Peter J. Rabinowitz, the Carolyn C. and David M. Ellis ’38 Distinguished Teaching Professor of Comparative Literature, presented a paper at the International Conference on Narrative at the University of Amsterdam June 16-18. The annual conference was sponsored by the International Society for the Study of Narrative (ISSN).
Titled “‘My Heart is Torn with Anguish’: Theory of Mind and the Experience of Opera,” the talk explored the ways that cognitive narrative theory—particularly the branch that centers on theory of mind—can contribute to our understanding of the implicit psychological dynamics among operatic characters.
As his primary example, Rabinowitz looked at Triquet’s dippy couplets celebrating Tatyana during her name day party in the second act of Tchaikovsky’s Eugene Onegin. He said that on the surface, this aria seems an interruption without emotional or psychological depth.
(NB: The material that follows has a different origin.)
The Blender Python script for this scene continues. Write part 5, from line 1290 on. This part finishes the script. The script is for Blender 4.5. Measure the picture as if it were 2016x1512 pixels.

In fact, at a narrative conference a few years ago, Rabinowitz approached it in more purely rhetorical terms, analyzing it as a light-hearted moment in which Tchaikovsky uses ironic distance to add comic relief to an intense scene that ends in violence.
In this new paper, Rabinowitz looked at the selection from a significantly different theoretical perspective. He showed how the passage simultaneously reveals the complex ingredients of Tatyana’s psychic anguish and gives listeners an intricate opportunity to exercise their theory-of-mind skills.